Cloud computing fundamentals
Cloud computing delivers computing services over the internet. The business case rests on a shift from capital expenditure to operational expenditure. Capital expenditure (CapEx) means buying assets upfront: servers, storage, networking hardware, data center space. All of that spending happens before a single user logs in, and the asset depreciates over its lifetime whether or not you are using it. Operational expenditure (OpEx) means paying for what you consume as you consume it, like an electricity bill. Cloud turns IT infrastructure into an OpEx model.

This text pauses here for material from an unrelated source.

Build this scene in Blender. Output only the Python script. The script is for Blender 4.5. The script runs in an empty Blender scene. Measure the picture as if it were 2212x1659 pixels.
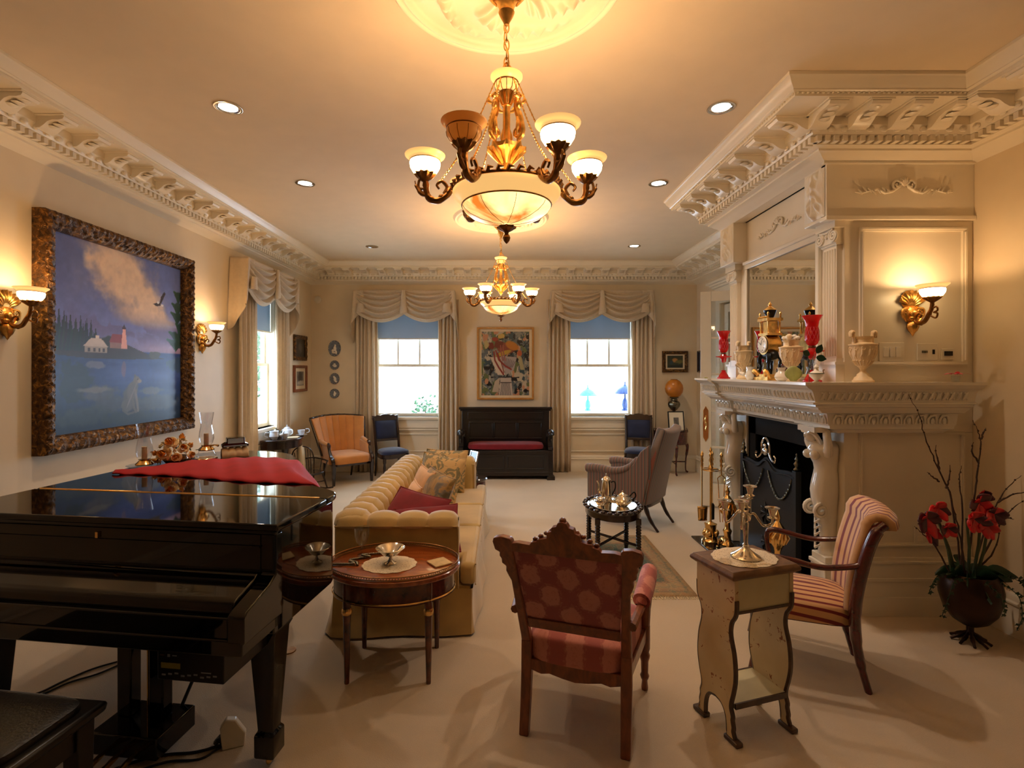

Consumption-based pricing means you pay for the actual resources used: compute hours, gigabytes of storage, gigabytes of data transferred. This model provides predictability (you can estimate costs based on projected usage), scalability (you can increase resources without hardware procurement), and elasticity (you can scale down and stop paying when demand drops).
The cloud benefits Azure emphasizes across its documentation: high availability (resources remain accessible with minimal downtime), scalability (handle increased demand), elasticity (automatically scale and release resources), agility (deploy new capabilities quickly), disaster recovery (geographic redundancy without owning multiple data centers), and security (built-in controls and compliance certifications).
Service models, deployment models, and Azure global infrastructure
The three cloud service models define how much of the stack Azure manages versus how much you manage. Infrastructure as a Service (IaaS) gives you virtual machines, networking, and storage. You manage the operating system, runtime, and application. Platform as a Service (PaaS) removes OS and runtime management. You deploy your application code and Azure manages the underlying platform. Azure App Service and Azure SQL Database are PaaS. Software as a Service (SaaS) delivers fully managed applications over the internet. Microsoft 365 is SaaS: you use the software but manage none of the infrastructure.
Deployment models describe where the infrastructure runs. Public cloud uses Microsoft's infrastructure shared across many customers. Private cloud uses dedicated infrastructure controlled by one organization, often on-premises using Azure Stack HCI. Hybrid cloud connects on-premises infrastructure to Azure, enabling data and applications to run where they are best suited. Multi-cloud uses services from multiple cloud providers.
Azure's global infrastructure consists of Regions (geographic areas containing one or more datacenters), Availability Zones (physically separate datacenters within a region with independent power, cooling, and networking), and Region Pairs (two regions within the same geography that Azure replicates data between for disaster recovery). Azure operates in more than 60 regions across the globe.
How to choose the correct answer
CapEx: upfront hardware purchase, depreciates over time. OpEx: pay-as-you-go consumption billing. Cloud = OpEx model.
IaaS: you manage OS and up. PaaS: you manage application and data only. SaaS: you manage nothing, just use the app.
Public cloud: shared infrastructure, Microsoft-owned. Private cloud: dedicated, one organization. Hybrid: on-premises + cloud connected.
Region: geographic cluster of datacenters. Availability Zone: isolated datacenter within a region, independent power.
Region Pairs: two paired regions for disaster recovery. Azure replicates certain services automatically to the paired region.
High availability: stay up. Scalability: handle more load. Elasticity: auto-scale up and down. Agility: deploy quickly.